Games that few like are not my favorite games, as I value mass appeal in a game. Games I like are often easy to explain, but it's still worthwhile to strategize in them.

Like I said, I am a gaming addict. However, I do have a soft spot for abstract games with simple rules (Gigamic and GIPF series IN, Chess at the expert level OUT). Games that promote interaction like negotiation (Traders of Genoa, Quo Vadis), bluffing and memory (Rat-a-tat-cat, Liar's Dice) and partnership (Scotland Yard, Bridge), are all games that I choose to play often, and which I excel at.

Q12. Given that games are not so well known there, how do you find players? Do you employ games as part of your vocation in any way?

Actually, the best way would be to join the existing gaming groups in Singapore (I know of two big ones). But I am not a heavy gamer (the big groups prefer wargames and heavy games), and prefer to game with people I know. I think of games as part of my vocation, which is to promote interaction between friends and church members of my age group (young adult) and with my youth. That said, I do have a lot of difficulty to geting people to commit to a regular gaming session, even though I know they enjoy the games they have played. I think gaming is just not high in priority to most people.

Q13. You say they're enjoying the games, but do they also succeed in promoting interaction? Do you find some games to be more successful than others in this role?

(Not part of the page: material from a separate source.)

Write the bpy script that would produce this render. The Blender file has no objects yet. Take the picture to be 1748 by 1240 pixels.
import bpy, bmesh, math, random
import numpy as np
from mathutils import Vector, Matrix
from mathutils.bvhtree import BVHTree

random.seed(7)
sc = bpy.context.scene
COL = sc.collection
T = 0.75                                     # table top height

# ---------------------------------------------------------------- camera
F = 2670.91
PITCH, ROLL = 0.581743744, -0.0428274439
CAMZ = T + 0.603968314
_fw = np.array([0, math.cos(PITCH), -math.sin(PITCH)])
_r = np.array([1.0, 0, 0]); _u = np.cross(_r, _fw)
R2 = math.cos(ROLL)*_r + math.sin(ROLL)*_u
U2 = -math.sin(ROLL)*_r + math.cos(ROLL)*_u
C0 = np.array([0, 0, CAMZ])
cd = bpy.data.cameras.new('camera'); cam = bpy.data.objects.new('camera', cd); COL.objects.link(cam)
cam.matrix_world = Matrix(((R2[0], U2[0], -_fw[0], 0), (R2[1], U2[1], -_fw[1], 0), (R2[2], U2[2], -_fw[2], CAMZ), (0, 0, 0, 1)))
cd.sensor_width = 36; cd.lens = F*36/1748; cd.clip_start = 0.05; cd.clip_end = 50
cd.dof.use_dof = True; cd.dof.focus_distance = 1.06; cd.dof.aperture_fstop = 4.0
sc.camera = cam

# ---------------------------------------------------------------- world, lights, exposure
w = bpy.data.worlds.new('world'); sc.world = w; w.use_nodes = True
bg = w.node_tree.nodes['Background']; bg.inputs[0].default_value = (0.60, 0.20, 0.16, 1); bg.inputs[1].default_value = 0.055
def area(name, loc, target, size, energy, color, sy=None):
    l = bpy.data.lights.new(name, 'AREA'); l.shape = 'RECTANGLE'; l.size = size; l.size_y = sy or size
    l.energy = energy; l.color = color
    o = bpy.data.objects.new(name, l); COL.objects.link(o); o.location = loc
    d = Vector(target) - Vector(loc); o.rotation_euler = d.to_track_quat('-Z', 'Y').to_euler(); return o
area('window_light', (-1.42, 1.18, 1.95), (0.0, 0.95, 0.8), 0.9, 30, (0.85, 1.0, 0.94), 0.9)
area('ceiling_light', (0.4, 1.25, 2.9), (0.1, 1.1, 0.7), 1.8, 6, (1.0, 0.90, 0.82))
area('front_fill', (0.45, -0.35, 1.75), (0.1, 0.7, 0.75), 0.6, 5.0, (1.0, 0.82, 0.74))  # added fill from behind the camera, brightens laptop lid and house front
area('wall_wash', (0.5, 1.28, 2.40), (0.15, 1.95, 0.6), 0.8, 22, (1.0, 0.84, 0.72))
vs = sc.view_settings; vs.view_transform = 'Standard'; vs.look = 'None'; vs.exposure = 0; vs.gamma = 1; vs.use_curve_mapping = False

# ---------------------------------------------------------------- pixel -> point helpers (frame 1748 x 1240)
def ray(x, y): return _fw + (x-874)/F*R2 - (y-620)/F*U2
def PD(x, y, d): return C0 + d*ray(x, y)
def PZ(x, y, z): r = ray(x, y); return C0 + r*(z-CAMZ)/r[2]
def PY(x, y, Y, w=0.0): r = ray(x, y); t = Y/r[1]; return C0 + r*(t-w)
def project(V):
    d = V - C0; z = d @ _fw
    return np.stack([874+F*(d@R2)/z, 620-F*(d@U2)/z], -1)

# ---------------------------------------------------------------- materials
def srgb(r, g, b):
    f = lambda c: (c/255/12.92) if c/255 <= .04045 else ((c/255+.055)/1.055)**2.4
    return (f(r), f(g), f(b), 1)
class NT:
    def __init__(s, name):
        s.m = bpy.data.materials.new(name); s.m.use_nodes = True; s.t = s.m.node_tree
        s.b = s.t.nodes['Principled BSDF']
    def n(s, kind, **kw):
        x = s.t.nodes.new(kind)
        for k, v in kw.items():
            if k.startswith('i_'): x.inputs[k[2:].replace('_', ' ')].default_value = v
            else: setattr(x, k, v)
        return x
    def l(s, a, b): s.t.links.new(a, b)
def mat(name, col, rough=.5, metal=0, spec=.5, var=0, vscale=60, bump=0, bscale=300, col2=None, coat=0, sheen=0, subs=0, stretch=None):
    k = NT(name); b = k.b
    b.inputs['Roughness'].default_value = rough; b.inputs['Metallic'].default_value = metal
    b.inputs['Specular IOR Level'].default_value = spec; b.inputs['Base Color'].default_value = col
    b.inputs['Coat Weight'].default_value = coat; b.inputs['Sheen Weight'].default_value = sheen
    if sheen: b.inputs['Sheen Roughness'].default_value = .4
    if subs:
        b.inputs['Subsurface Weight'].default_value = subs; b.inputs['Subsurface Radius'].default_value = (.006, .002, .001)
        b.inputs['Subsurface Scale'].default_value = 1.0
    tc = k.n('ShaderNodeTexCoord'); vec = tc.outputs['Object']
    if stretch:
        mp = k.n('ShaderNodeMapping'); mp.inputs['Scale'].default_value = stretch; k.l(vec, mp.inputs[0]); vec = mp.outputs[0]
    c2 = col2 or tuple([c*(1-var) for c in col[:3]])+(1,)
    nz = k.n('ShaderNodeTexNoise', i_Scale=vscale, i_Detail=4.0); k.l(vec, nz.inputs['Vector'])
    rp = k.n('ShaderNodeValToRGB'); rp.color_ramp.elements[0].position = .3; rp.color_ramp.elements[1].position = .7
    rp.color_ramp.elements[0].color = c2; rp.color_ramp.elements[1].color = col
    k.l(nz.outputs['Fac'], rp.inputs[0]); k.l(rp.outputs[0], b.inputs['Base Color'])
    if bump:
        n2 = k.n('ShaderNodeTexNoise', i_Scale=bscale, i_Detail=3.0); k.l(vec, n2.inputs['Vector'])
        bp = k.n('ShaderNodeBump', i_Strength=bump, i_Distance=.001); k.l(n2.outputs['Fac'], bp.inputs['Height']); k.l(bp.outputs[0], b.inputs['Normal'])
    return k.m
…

I would say that in most games, there isn't really an interactive level in the personal revelation sense. Some are clearly intellectual and silent, like Clans and Metro. Others interact, but in a superficial manner, like Set and Zendo; the interaction is the competition. More of this type of interaction appears in trading games like Bohnanza and Traders of Genoa. But perhaps, those games which are pure fun promote interaction best. I have a lot of laughter coming from Barbarossa and Elchfest. I think party games have a special place and purpose. I don't particularly like games like Ungame as the interaction is too set up. But Compatibility, Double Dilemma, Couplez, and Wat'n'Dat combine interaction with fun and that is when games are more successful.

Q14. What about your own involvement in games industry? Have you had any participation there? Is there anything I've left out that you would like to say? And finally, what are the words for game and board game in Chinese and/or Malay?

Currently I have no involvement except participating with comments on Boardgamegeek. I do hope to design a game someday that would be published.

I don't know Malay, but the Chinese words for game is "you xi". The tone for "you" is the "you" in "Is that you?", and the tone for "xi" sounds like the "sea" in "let's go fishing in the sea". Thank you for your interview, I hope I am of help, and have a nice day.

It's been great – thanks for your time, Siow Hwee, and happy gaming!